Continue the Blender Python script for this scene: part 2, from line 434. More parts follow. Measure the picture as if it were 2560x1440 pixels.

...

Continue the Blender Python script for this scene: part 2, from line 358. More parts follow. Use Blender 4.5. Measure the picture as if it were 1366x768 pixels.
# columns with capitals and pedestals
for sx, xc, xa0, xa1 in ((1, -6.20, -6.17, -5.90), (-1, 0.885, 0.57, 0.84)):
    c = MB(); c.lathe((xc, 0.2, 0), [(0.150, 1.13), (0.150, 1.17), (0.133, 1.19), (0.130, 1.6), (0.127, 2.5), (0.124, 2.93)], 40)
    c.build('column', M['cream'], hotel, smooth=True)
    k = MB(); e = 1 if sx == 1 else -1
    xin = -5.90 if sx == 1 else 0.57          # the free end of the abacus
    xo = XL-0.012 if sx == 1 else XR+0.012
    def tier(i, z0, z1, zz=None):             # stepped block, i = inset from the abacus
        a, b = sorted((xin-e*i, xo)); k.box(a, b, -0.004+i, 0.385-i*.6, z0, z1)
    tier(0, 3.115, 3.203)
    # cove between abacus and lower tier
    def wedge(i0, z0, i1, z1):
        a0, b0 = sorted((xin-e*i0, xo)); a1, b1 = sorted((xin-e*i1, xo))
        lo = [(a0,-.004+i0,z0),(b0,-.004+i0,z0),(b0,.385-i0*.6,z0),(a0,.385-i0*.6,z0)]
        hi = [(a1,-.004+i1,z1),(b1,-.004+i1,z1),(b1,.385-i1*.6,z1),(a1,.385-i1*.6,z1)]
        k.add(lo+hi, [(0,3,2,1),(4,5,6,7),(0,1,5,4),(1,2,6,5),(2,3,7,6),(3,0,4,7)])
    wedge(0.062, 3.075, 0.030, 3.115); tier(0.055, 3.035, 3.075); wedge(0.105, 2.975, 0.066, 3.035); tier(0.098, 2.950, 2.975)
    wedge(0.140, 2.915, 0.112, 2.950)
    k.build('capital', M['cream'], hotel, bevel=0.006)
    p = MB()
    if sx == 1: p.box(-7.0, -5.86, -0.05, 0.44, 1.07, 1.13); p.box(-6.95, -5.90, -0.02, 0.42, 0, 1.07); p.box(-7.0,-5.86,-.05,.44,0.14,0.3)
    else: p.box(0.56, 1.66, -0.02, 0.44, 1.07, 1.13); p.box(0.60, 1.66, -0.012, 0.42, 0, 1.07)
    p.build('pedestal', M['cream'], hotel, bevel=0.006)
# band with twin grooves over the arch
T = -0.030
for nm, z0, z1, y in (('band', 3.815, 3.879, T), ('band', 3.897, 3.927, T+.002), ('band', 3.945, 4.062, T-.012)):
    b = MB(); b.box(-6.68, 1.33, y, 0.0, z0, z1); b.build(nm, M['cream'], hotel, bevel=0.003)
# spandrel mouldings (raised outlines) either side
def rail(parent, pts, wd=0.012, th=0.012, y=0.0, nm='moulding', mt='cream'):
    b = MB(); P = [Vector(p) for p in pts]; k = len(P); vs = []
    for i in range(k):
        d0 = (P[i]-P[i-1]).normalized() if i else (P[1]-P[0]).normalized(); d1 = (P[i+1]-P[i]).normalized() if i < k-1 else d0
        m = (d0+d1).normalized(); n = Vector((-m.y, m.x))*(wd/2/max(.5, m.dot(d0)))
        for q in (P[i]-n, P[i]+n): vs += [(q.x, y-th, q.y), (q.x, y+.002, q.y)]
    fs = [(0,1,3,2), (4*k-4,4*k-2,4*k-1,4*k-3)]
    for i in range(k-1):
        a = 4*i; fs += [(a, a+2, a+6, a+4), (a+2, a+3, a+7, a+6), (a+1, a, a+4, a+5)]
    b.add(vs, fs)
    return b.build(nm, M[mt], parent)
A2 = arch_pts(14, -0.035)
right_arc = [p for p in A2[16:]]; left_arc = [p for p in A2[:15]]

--

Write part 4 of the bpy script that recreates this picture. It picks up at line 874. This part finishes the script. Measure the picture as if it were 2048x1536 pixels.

• [Exercise requirements] Using the records given above, list every line that includes the word "from".

• [Output of the task]
Continue the Blender Python script for this scene: part 2, from line 434. More parts follow. Measure the picture as if it were 2560x1440 pixels.
Continue the Blender Python script for this scene: part 2, from line 358. More parts follow. Use Blender 4.5. Measure the picture as if it were 1366x768 pixels.
    def tier(i, z0, z1, zz=None):             # stepped block, i = inset from the abacus